その喪中葉書は、机の引出しの奥に忘れていたものだった。
柄にもなく年賀状を書こうとして引き出しを引っかき回しているとき発見したものだ。ご存じのように、今年中に喪中の葉書を受け取った相手に年賀状を書くことは、とても失礼なことにあたる。そんなわけで葉書を適当に放り込んでいる引き出しを引っかき回していたら、えらく古いものを見つけてしまったというわけだ。
ある朝突然に、その訃報はやってきた。
ネットとはいえ数日前にやりとりをしていたので、内心うそだと思いこんでいた。
それが本当だと理解するのに、たっぷり一日はかかった。
数日後、秋の夜長に通夜があった。遺影の写真はやっぱり丸かった。お寺の脇でこおろぎが鳴いていたことを憶えている。
それに出席したきり、葬儀にもお墓参りにも行っていない。
葬儀には蒋介石の招待席があったという話は聞いたことがない。
私は葬儀にもお墓参りにも行かず、その人のサイトをダウンロードして墓標にした。
そういえば一緒にバンコクに行ったこともあったなあ。たしかクリスマスの最中だった。クリスマスの真中だけに、ホテルは素泊まりだった。
寒い寒い寒い夜にシャトルバスを待って(格安航空会社だと出発が早朝か深夜なので、暗いうちに成田まで行く必要があるのだ)一緒に羽田で足踏みしていた。
バンコクでは雨に祟られた。それは夕立のように、っていうかスコールだった。
昼下がりの街角で奇形児や殺人鬼の屍体を展示する博物館を求めてさまよった。
その後あの人は、奇形児の亡霊にとっつかれて、背筋が寒くなる思いをしたらしい。こちとらそっち方面にはとんと鈍感なので、まるで気がつかなかったが。

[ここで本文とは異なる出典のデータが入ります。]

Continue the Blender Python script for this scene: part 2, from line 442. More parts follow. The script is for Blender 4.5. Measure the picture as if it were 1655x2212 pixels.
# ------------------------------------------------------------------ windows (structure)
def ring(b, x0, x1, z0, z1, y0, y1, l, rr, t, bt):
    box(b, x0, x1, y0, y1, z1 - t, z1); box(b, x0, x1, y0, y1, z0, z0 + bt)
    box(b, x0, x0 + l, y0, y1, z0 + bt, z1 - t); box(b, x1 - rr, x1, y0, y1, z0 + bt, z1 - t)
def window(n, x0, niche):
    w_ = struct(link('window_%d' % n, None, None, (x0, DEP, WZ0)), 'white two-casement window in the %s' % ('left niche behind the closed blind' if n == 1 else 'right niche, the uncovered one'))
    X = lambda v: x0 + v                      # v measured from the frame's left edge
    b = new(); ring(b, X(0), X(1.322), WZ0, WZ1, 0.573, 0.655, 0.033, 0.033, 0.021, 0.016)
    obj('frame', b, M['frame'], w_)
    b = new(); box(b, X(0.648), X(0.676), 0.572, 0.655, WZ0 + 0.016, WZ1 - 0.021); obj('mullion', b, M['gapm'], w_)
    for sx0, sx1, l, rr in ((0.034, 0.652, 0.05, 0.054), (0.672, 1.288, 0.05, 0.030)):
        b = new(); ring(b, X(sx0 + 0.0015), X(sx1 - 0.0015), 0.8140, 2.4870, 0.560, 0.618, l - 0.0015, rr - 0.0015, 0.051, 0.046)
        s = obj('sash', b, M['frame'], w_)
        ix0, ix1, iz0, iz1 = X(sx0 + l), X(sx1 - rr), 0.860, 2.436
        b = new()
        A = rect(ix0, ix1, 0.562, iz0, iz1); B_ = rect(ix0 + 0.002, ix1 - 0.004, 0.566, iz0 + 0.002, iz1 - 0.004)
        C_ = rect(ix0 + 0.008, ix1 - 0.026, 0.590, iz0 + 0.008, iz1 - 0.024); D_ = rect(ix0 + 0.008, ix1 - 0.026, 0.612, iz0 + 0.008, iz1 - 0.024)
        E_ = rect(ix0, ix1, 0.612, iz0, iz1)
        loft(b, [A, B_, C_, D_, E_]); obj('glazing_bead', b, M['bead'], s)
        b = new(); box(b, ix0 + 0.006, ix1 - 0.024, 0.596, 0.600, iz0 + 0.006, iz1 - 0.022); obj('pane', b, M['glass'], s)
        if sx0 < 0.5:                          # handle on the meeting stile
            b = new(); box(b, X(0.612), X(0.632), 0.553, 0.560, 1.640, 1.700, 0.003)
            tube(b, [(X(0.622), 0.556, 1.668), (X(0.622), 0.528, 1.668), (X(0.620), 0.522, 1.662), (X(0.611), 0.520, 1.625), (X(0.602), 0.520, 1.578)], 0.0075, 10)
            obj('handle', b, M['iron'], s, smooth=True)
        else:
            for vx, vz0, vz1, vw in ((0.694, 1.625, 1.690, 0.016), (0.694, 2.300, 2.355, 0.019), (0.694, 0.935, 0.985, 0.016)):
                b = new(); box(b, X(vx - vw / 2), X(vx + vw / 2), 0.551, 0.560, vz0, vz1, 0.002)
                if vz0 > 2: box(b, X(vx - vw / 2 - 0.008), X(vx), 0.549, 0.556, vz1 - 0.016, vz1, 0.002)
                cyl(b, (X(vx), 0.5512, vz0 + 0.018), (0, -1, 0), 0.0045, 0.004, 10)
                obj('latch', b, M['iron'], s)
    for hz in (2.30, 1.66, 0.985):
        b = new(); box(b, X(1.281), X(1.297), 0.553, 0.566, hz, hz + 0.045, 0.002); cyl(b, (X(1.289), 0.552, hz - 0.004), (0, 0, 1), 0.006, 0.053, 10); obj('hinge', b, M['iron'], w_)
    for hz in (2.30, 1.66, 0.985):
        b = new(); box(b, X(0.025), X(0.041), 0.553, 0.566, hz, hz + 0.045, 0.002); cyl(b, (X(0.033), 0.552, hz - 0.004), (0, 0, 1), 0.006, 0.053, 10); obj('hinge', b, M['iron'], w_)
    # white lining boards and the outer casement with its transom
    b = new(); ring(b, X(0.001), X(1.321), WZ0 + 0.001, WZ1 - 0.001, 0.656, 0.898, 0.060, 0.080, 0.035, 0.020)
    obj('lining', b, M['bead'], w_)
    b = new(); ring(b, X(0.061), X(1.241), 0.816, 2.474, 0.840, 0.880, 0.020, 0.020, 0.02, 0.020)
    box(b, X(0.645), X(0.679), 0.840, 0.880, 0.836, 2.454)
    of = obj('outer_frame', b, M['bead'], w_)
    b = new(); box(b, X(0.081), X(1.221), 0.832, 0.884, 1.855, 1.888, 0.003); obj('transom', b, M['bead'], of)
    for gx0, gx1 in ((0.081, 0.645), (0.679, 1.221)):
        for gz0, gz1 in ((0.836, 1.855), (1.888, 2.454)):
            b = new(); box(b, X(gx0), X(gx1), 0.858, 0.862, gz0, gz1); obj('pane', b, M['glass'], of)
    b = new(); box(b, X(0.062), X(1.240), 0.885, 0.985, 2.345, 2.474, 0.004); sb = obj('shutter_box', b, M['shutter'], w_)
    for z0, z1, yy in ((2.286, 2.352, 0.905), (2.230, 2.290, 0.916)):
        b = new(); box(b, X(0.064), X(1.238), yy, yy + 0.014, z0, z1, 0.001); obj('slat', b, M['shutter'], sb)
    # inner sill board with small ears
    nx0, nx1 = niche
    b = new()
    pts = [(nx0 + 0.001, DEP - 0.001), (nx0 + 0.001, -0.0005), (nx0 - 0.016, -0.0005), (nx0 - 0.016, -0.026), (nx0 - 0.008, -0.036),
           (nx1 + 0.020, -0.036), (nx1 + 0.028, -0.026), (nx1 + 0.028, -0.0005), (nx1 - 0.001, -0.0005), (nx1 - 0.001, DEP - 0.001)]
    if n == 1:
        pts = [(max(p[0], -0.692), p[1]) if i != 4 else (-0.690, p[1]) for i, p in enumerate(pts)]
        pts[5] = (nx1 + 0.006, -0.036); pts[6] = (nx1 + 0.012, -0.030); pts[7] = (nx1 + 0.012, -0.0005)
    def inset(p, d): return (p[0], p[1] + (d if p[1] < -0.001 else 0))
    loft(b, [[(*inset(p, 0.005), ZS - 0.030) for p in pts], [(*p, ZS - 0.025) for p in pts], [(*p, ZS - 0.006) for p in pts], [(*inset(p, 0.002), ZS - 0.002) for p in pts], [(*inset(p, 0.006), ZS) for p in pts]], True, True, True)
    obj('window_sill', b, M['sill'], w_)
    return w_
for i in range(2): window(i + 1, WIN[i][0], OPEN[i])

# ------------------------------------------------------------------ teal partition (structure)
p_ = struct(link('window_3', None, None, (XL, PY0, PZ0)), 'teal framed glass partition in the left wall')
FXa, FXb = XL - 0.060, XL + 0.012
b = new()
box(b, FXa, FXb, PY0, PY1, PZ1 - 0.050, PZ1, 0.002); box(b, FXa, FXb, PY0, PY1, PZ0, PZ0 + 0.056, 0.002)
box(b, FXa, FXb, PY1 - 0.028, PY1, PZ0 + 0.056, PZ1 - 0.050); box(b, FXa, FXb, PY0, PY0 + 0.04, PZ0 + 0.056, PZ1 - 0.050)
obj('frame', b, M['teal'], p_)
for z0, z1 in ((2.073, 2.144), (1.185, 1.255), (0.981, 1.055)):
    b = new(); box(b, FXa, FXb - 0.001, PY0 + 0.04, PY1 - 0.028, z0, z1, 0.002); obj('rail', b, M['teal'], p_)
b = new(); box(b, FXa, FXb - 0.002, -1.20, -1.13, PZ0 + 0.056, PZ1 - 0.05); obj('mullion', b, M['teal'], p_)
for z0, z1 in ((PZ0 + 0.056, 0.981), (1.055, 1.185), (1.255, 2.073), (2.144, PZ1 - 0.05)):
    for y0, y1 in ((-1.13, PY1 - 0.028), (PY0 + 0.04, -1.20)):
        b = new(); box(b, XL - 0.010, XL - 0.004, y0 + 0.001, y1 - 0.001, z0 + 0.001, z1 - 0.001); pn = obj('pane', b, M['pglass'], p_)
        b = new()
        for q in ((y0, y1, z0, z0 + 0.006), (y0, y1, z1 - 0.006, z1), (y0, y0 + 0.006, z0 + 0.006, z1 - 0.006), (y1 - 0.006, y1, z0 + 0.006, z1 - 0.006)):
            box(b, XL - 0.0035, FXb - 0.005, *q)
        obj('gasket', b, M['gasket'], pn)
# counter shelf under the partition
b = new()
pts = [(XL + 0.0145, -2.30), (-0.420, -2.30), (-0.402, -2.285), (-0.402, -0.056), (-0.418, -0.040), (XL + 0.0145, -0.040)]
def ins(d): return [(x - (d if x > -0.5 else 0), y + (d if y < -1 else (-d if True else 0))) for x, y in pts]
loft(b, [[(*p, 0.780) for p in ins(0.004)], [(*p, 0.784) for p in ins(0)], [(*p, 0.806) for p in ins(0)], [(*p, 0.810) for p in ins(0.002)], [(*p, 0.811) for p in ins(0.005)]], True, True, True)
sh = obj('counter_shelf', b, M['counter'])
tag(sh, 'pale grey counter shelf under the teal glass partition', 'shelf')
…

バンコクの一流ホテルで鍋をした。その費用ざっと三百円。むろん松茸は入っていない。こんにゃくゼリーも入れなかった。私は酔っていたので鍋を床にこぼした。あの人に叱られた。
なんか映画を見せられたような気もするのだが、よく憶えていない。ええと、ハヌマーンとウルトラ兄弟対怪獣軍団だったっけかな。
あの人は真ん中にマグマのような芯があって、それを甘い糖衣で包もうとしているのだけれど、包みきれなくてときどき角が噴きだすという、金平糖のような人だった。チョコレートだったら幸せに生きられたのかもしれない。

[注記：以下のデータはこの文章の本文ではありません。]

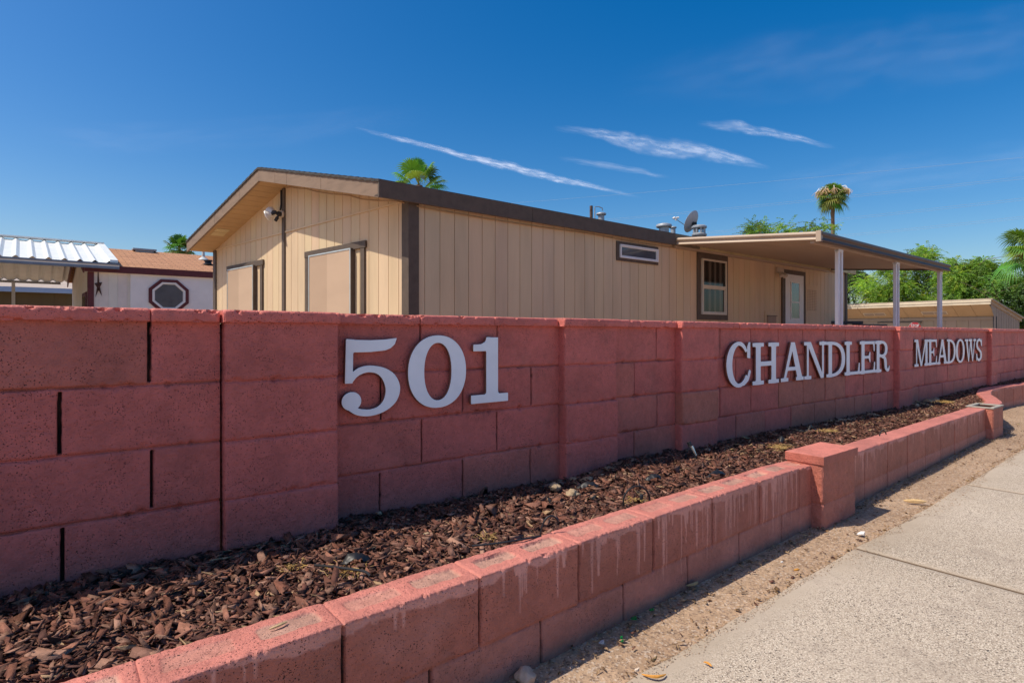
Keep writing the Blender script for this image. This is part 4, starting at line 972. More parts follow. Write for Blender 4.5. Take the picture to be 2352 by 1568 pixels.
# ------------------------------------------------------------------ roof furniture
def roof_z(off_in): return H+1.405+.188+.236*(off_in)       # off_in measured inwards from the eave
def roof_pt(u, inn, dz=0):
    r = (u-1176)/F; o = HL.p(0, -inn, 0); t = (r*o[1]-o[0])/(HL.d[0]-HL.d[1]*r); p = HL.p(t, -inn, roof_z(inn+EV)+dz); return Vector(p)
def hgt(c, vtop): return H+(HV-vtop)/F*c.y-c.z
c = roof_pt(1358, .35, -.03); h_ = hgt(c, 473); k = MB(); k.lathe([(.024, 0), (.024, h_)], c, n=12); k.lathe([(.07, 0), (.06, .03), (.028, .05)], c, n=12); tag(k.build("vent_pipe", M_RUST, roof, smooth=True), "short rusty plumbing pipe")
def mushroom(u, inn, rb, rc, vt, lab):
    c = roof_pt(u, inn, -.05); h = hgt(c, vt)-rc*.45; q = rc*.3; k = MB(); k.lathe([(rb, 0), (rb, h)], c, n=20); k.lathe([(rc*.9, h-q*.3), (rc, h), (rc, h+q*.7), (rc*.93, h+q), (rc*.5, h+rc*.42), (.006, h+rc*.45)], c, n=26); return tag(k.build("vent_cap", M_GALV, roof, smooth=True), lab)
mushroom(1381, .45, .048, .078, 488, "small grey mushroom vent cap")
c = roof_pt(1366, .8, -.05); h_ = hgt(c, 475); k = MB(); k.tube([c, c+Vector((0, 0, h_)), c+Vector((.06, 0, h_+.005)), c+Vector((.13, .02, h_-.02)), c+Vector((.13, .02, h_-.06))], .009, 6); k.build("mast", M_GALV, roof)
mushroom(1525, .40, .085, .135, 513, "wide grey mushroom vent cap"); mushroom(1546, .8, .045, .066, 520, "narrow grey mushroom vent cap")
c = roof_pt(1606, .40, -.06); k = MB(); h_ = hgt(c, 518); k.lathe([(.085, 0), (.085, h_-.20)], c, n=20); k.lathe([(.128, h_-.20), (.136, h_-.19), (.136, h_-.165), (.11, h_-.145), (.07, h_-.14)], c, n=26)
for i in range(8): a_ = i*.785; k.tube([c+Vector((.10*math.cos(a_), .10*math.sin(a_), h_-.145)), c+Vector((.10*math.cos(a_), .10*math.sin(a_), h_-.05))], .02, 5, (.3, .3, .3))
k.lathe([(.128, h_-.055), (.138, h_-.045), (.138, h_-.02), (.11, h_), (.02, h_+.006)], c, n=26); tag(k.build("stacked_vent", M_GALV, roof, smooth=True), "double stacked grey flue vent")
def P_px(u, v, Y): return Vector(((u-1176)/F*Y, Y, H+(HV-v)/F*Y))
foot = roof_pt(1596, .9, -.02)
dish = empty("satellite_dish", foot, "grey satellite dish with feed arm standing on the mobile home roof", "satellite dish")
dc = P_px(1588, 509, foot.y-.05); ax = Vector((-.62, .58, .42)).normalized()
k = MB(); prof = [(a*1.12, b*1.12) for a, b in [(.01, -.040), (.08, -.035), (.15, -.020), (.20, 0), (.204, .004), (.20, .008), (.15, -.011), (.08, -.026), (.01, -.031)]]
k.lathe(prof, dc, ax, 36, scale_y=1.0); k.build("reflector", simple("dish_grey", (.46, .46, .48), .5, .06, 4), dish, smooth=True)
bkp = dc-ax*.045+Vector((.01, 0, -.05))
k = MB(); k.tube([bkp, bkp-ax*.05+Vector((0, 0, -.04)), foot], .016, 8); k.box(*(bkp-ax*.02), .07, .06, .12); k.build("mount", M_BLACK, dish)
fp = dc+Vector((.0, 0, -.16)); e_ = P_px(1552, 503, foot.y-.25)
k = MB(); k.tube([fp, e_], .008, 6); k.build("feed_arm", M_GALV, dish)
k = MB(); k.tube([e_+Vector((-.055, 0, .005)), e_+Vector((-.015, 0, .03))], .022, 8); k.tube([e_+Vector((.01, .0, .02)), e_+Vector((.06, .01, .03))], .020, 8); k.tube([e_+Vector((0, 0, -.03)), e_+Vector((.0, 0, .03))], .018, 8); k.build("receiver_head", M_WHITE, dish, smooth=True)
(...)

雑文界は死んだと語った人がいた。あの人とともに雑文界は死んだのかもしれない、と、ふと思うことがある。スターティング・オーバーはもうないだろうなあ。
雑文界というのは煉獄のようなところで、幸せになって去ってゆく人もあり、不幸になって去ってゆく人もあり。いつまでも煉獄に残っているのは、幸せにも不幸にもなれない、永遠にどっちつかずの人間、あるいは三歳の子供のような心の人間だけなのだろう。

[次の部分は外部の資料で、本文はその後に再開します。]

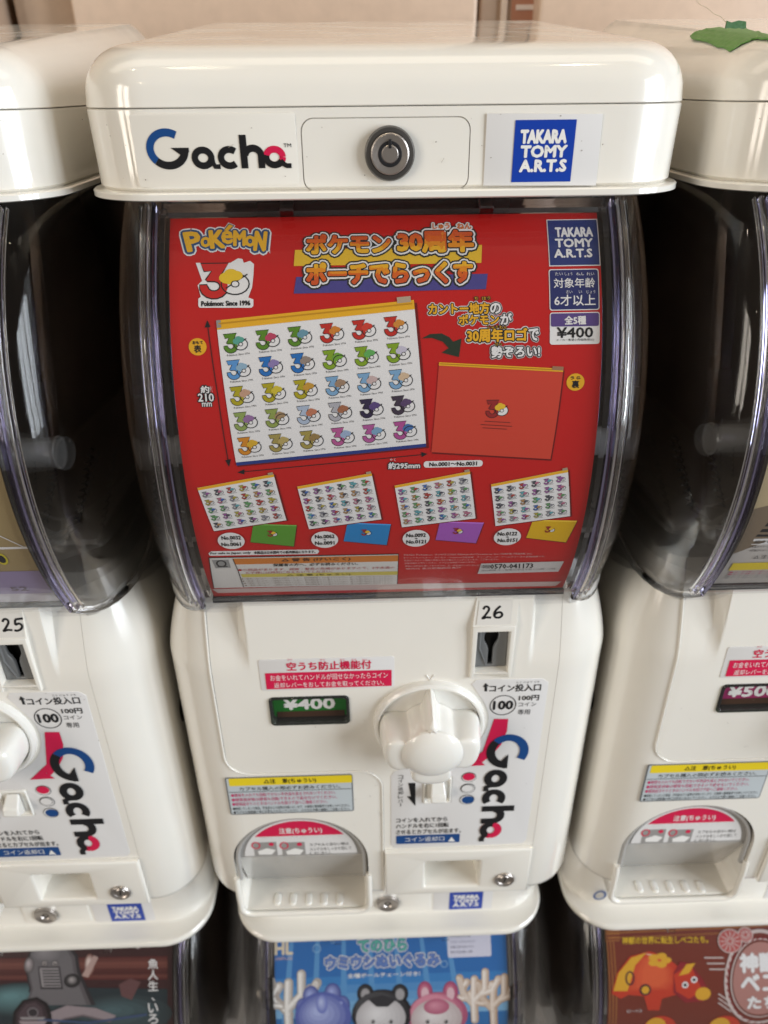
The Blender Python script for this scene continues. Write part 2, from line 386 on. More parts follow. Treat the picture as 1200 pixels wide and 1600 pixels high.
# ------------------------------------------------------------------ the capsule machine: shapes that every machine shares
proto = empty('capsule_machine', (0, 0, ZB), None, None)
def cols(): 
    X = [-.1]
    x = -.1
    while x < .0999:
        x += .0007 if .080 < abs(x + .0003) < .087 else .004
        X.append(min(x, .1))
    return sorted(set(round(v, 5) for v in X))
FX = cols()
def boss(x, z):      # the middle of the front stays forward where the shoulders fall back
    t = max(0, min(1, (.0858 - abs(x))/.0030)); return t*t*(3-2*t)
def body_rings():
    Rg = []; Z = [.085, .0858, .0875, .091, .15, .22, .29, .302, .308] + [.312 + .003*i for i in range(18)] + [.367, .370]
    for z in Z:
        ins = {.085: .004, .0858: .0022, .0875: .0008}.get(z, 0); s_ = max(0, z - .308)
        ins += .0175*(s_/.062)**1.25
        L = rrect(.1372, 0, .30, .0345, .02, ins, 10, FX); fwd = ins - .004*(s_/.062)**2 if z > .3 else 0
        Rg.append([(x, y - (fwd*boss(x, z) if abs(x) < .1 and y < .05 else 0), z) for x, y in L])
    return Rg
OUT = [(-.1062, .39), (-.1062, .2400)] + [(-.0902 + .016*math.cos(R(180 + 90*i/8)), .2355 + .016*math.sin(R(180 + 90*i/8))) for i in range(9)] \
    + [(-.0215 + .0165*math.cos(R(90 - 90*i/8)), .2030 + .0165*math.sin(R(90 - 90*i/8))) for i in range(9)] + [(-.0050, .07), (.1018, .07), (.1018, .39)]
V_, F_ = loft(body_rings())
frame = mesh('body_shell', V_, F_, WHITE, proto, 30)
door = link('front_door', frame.data.copy(), proto)
def shrink(P, d):
    c = []; n = len(P)
    for i in range(n):
        a, b, e = Vector(P[i-1]), Vector(P[i]), Vector(P[(i+1) % n]); t = ((b-a).normalized() + (e-b).normalized()).normalized(); nrm = Vector((-t.y, t.x)); c.append((b.x + nrm.x*d, b.y + nrm.y*d))
    return c
ARCH = [(-.1128, .090)] + circ(-.0646, .1265, .0482, .0475, 26, 180, 0) + [(-.0164, .090)]
boolean(frame, [prism_bm(OUT, -.05, .022), prism_bm([(-.1128, .05)] + ARCH[1:-1] + [(-.0164, .05)], -.05, .07)])
DOUT = shrink(OUT, .00028)
boolean(door, [prism_bm(DOUT, -.05, .022)], 'INTERSECT')
boolean(door, [prism_bm(rpoly(-.0742, .2630, -.0250, .2864, .003, 4), -.05, .008), prism_bm([(.0505, .302), (.0705, .302), (.0705, .3345), (.0505, .3345)], -.05, .017), prism_bm([(-.02, .05), (.12, .05), (.12, .1372), (-.02, .1372)], -.05, .05)])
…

煉獄にいつまでいられるのだろうか。それはあの人も含めて、誰にも、当人にもわからない。
私だけ残ったとしても、それでも、さびしくないから。
「験なき物を思はずは一杯の濁れる酒を飲むべくあるらし」と大伴旅人は歌ったが、私はもう酒を飲めない身体だしなあ。
なんか陰気な話になってしまいました。最後くらいは、よーきに締めたいと思います。
とっぴんぱらりのぷう。
第八回雑文祭 参加作品
・書き出し: ○○は、机の引出しの奥に忘れていたものだった。
・縛り: 金平糖を文章のどこかに入れる。
・結び: とっぴんぱらりのぷう。